» **DATASET EXTRACT**
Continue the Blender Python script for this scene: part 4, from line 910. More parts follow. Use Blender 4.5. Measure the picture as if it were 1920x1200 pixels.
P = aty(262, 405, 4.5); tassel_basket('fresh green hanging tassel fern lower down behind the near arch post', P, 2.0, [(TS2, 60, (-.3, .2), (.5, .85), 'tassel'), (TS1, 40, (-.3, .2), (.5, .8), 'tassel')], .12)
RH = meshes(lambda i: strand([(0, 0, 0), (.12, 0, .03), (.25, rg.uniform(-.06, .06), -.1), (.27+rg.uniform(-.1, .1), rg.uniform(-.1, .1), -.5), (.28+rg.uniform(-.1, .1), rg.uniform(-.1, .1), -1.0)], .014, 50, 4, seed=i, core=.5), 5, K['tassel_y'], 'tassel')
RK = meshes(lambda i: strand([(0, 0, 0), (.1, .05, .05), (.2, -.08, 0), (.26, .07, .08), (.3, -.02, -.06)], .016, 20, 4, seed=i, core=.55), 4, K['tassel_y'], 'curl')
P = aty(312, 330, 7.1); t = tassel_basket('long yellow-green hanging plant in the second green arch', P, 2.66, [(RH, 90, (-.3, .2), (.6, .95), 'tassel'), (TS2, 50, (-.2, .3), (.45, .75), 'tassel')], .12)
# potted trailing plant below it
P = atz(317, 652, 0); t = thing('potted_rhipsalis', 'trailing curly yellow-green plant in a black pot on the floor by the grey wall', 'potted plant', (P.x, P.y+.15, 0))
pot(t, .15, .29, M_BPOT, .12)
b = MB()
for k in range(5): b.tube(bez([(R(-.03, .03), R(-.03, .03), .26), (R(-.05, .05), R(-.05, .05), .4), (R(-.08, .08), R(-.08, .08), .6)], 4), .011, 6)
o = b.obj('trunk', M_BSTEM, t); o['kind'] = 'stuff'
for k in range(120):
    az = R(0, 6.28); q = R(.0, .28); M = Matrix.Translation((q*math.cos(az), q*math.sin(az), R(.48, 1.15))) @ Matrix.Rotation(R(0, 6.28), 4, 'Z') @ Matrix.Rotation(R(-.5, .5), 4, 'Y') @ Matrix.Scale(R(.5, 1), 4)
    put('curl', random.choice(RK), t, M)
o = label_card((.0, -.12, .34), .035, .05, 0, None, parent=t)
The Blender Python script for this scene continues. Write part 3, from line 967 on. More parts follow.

» **TASK TO COMPLETE**
Return all of the data exactly as it reads.

» **WRITTEN SOLUTION**
Continue the Blender Python script for this scene: part 4, from line 910. More parts follow. Use Blender 4.5. Measure the picture as if it were 1920x1200 pixels.
P = aty(262, 405, 4.5); tassel_basket('fresh green hanging tassel fern lower down behind the near arch post', P, 2.0, [(TS2, 60, (-.3, .2), (.5, .85), 'tassel'), (TS1, 40, (-.3, .2), (.5, .8), 'tassel')], .12)
RH = meshes(lambda i: strand([(0, 0, 0), (.12, 0, .03), (.25, rg.uniform(-.06, .06), -.1), (.27+rg.uniform(-.1, .1), rg.uniform(-.1, .1), -.5), (.28+rg.uniform(-.1, .1), rg.uniform(-.1, .1), -1.0)], .014, 50, 4, seed=i, core=.5), 5, K['tassel_y'], 'tassel')
RK = meshes(lambda i: strand([(0, 0, 0), (.1, .05, .05), (.2, -.08, 0), (.26, .07, .08), (.3, -.02, -.06)], .016, 20, 4, seed=i, core=.55), 4, K['tassel_y'], 'curl')
P = aty(312, 330, 7.1); t = tassel_basket('long yellow-green hanging plant in the second green arch', P, 2.66, [(RH, 90, (-.3, .2), (.6, .95), 'tassel'), (TS2, 50, (-.2, .3), (.45, .75), 'tassel')], .12)
# potted trailing plant below it
P = atz(317, 652, 0); t = thing('potted_rhipsalis', 'trailing curly yellow-green plant in a black pot on the floor by the grey wall', 'potted plant', (P.x, P.y+.15, 0))
pot(t, .15, .29, M_BPOT, .12)
b = MB()
for k in range(5): b.tube(bez([(R(-.03, .03), R(-.03, .03), .26), (R(-.05, .05), R(-.05, .05), .4), (R(-.08, .08), R(-.08, .08), .6)], 4), .011, 6)
o = b.obj('trunk', M_BSTEM, t); o['kind'] = 'stuff'
for k in range(120):
    az = R(0, 6.28); q = R(.0, .28); M = Matrix.Translation((q*math.cos(az), q*math.sin(az), R(.48, 1.15))) @ Matrix.Rotation(R(0, 6.28), 4, 'Z') @ Matrix.Rotation(R(-.5, .5), 4, 'Y') @ Matrix.Scale(R(.5, 1), 4)
    put('curl', random.choice(RK), t, M)
o = label_card((.0, -.12, .34), .035, .05, 0, None, parent=t)
The Blender Python script for this scene continues. Write part 3, from line 967 on. More parts follow.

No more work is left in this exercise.